WHAT TO PRODUCE
Copy all lines below exactly as written. Leave pictures out.

INFORMATION SUPPLIED

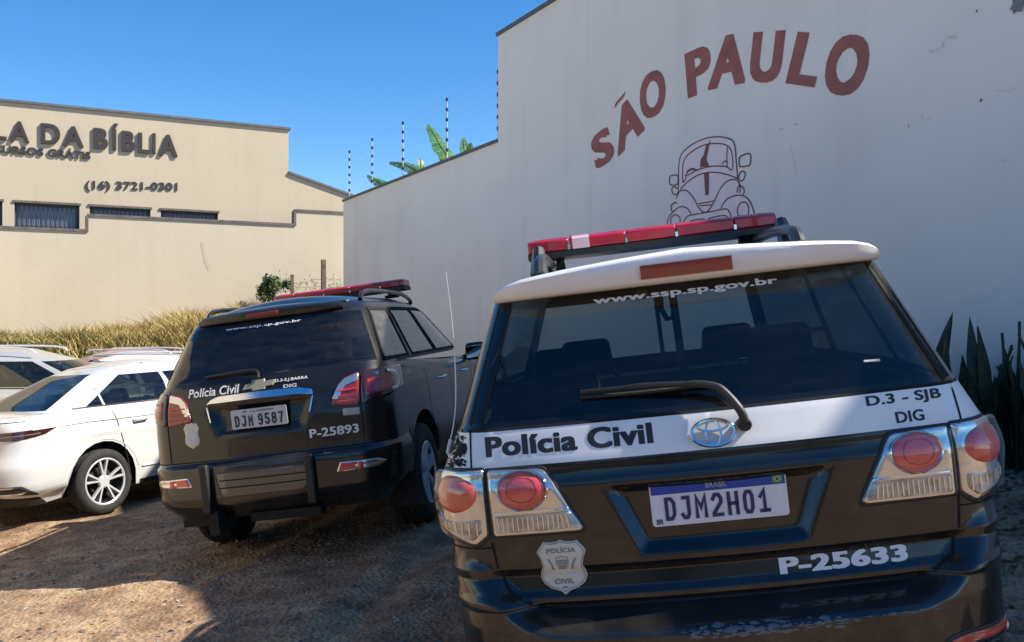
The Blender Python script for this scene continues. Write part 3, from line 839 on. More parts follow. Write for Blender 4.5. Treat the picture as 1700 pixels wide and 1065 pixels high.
# lettered building
c2 = BC + 1.3
bld = thing('lettered_building', 'beige two-storey building with raised lettering LA DA BÍBLIA and shuttered windows', 'building', Vector((0, 0, 0)))
uE, zE = bpix(479, 212, c2); _, zE2 = bpix(479, 287, c2); uL, _ = bpix(-500, 120, c2)
uS, zS = bpix(640, 345, c2)
zT = (zE + bpix(0, 170, c2)[1]) / 2
wins = [(-62, 4, 335, 392), (24, 132, 338, 392), (149, 250, 344, 376), (267, 362, 349, 378)]
cx = [uL]; holes = []
for a, b, t, q in wins:
    ua = bpix(a, t, c2)[0]; ub, zt = bpix(b, t + 2, c2); holes.append((ua, ub, zA - .35, zt))
zWT = sum(h[3] for h in holes) / 4; holes = [(a, b, c, zWT) for a, b, c, _ in holes]; zWB = holes[0][2]
front = [(uL, zWT, uE, zT)]
MBB = MB()
def rectf(a, z0, b, z1, name='wall_panel'): slab(name, [(a, z0), (b, z0), (b, z1), (a, z1)], c2, c2 + .25, m_beige2, bld)
rectf(uL, zWT, uE, zT); rectf(uL, -1.5, uE, zWB)
prev = uL
for a, b, _, _ in holes:
    rectf(prev, zWB + .001, a, zWT - .001); prev = b
rectf(prev, zWB + .001, uE, zWT - .001)
slab('side_wing', [(uE + .002, -1.5), (uS, -1.5), (uS, zS), (uE + .002, zE2)], c2 + .004, c2 + 6, m_beige2, bld)
slab('wall_return', [(uE - .25, -1.5), (uE - .001, -1.5), (uE - .001, zT), (uE - .25, zT)], c2 + .251, c2 + 9, m_beige2, bld)
slab('roof_edge', [(uL, zT), (uE + .05, zT), (uE + .05, zT + .055), (uL, zT + .055)], c2 - .05, c2 + .4, m_cop2, bld)
slab('roof_edge', [(uE + .002, zE2), (uS, zS), (uS, zS + .055), (uE + .002, zE2 + .055)], c2 - .05, c2 + 6.1, m_cop2, bld)
m_sh = mat('window_shutter_blue_grey', (.23, .26, .31), .45, metal=.3, var=.2, vscale=3); m_bar = mat('window_bar_dark', (.05, .06, .08), .5)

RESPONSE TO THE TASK
The Blender Python script for this scene continues. Write part 3, from line 839 on. More parts follow. Write for Blender 4.5. Treat the picture as 1700 pixels wide and 1065 pixels high.
# lettered building
c2 = BC + 1.3
bld = thing('lettered_building', 'beige two-storey building with raised lettering LA DA BÍBLIA and shuttered windows', 'building', Vector((0, 0, 0)))
uE, zE = bpix(479, 212, c2); _, zE2 = bpix(479, 287, c2); uL, _ = bpix(-500, 120, c2)
uS, zS = bpix(640, 345, c2)
zT = (zE + bpix(0, 170, c2)[1]) / 2
wins = [(-62, 4, 335, 392), (24, 132, 338, 392), (149, 250, 344, 376), (267, 362, 349, 378)]
cx = [uL]; holes = []
for a, b, t, q in wins:
    ua = bpix(a, t, c2)[0]; ub, zt = bpix(b, t + 2, c2); holes.append((ua, ub, zA - .35, zt))
zWT = sum(h[3] for h in holes) / 4; holes = [(a, b, c, zWT) for a, b, c, _ in holes]; zWB = holes[0][2]
front = [(uL, zWT, uE, zT)]
MBB = MB()
def rectf(a, z0, b, z1, name='wall_panel'): slab(name, [(a, z0), (b, z0), (b, z1), (a, z1)], c2, c2 + .25, m_beige2, bld)
rectf(uL, zWT, uE, zT); rectf(uL, -1.5, uE, zWB)
prev = uL
for a, b, _, _ in holes:
    rectf(prev, zWB + .001, a, zWT - .001); prev = b
rectf(prev, zWB + .001, uE, zWT - .001)
slab('side_wing', [(uE + .002, -1.5), (uS, -1.5), (uS, zS), (uE + .002, zE2)], c2 + .004, c2 + 6, m_beige2, bld)
slab('wall_return', [(uE - .25, -1.5), (uE - .001, -1.5), (uE - .001, zT), (uE - .25, zT)], c2 + .251, c2 + 9, m_beige2, bld)
slab('roof_edge', [(uL, zT), (uE + .05, zT), (uE + .05, zT + .055), (uL, zT + .055)], c2 - .05, c2 + .4, m_cop2, bld)
slab('roof_edge', [(uE + .002, zE2), (uS, zS), (uS, zS + .055), (uE + .002, zE2 + .055)], c2 - .05, c2 + 6.1, m_cop2, bld)
m_sh = mat('window_shutter_blue_grey', (.23, .26, .31), .45, metal=.3, var=.2, vscale=3); m_bar = mat('window_bar_dark', (.05, .06, .08), .5)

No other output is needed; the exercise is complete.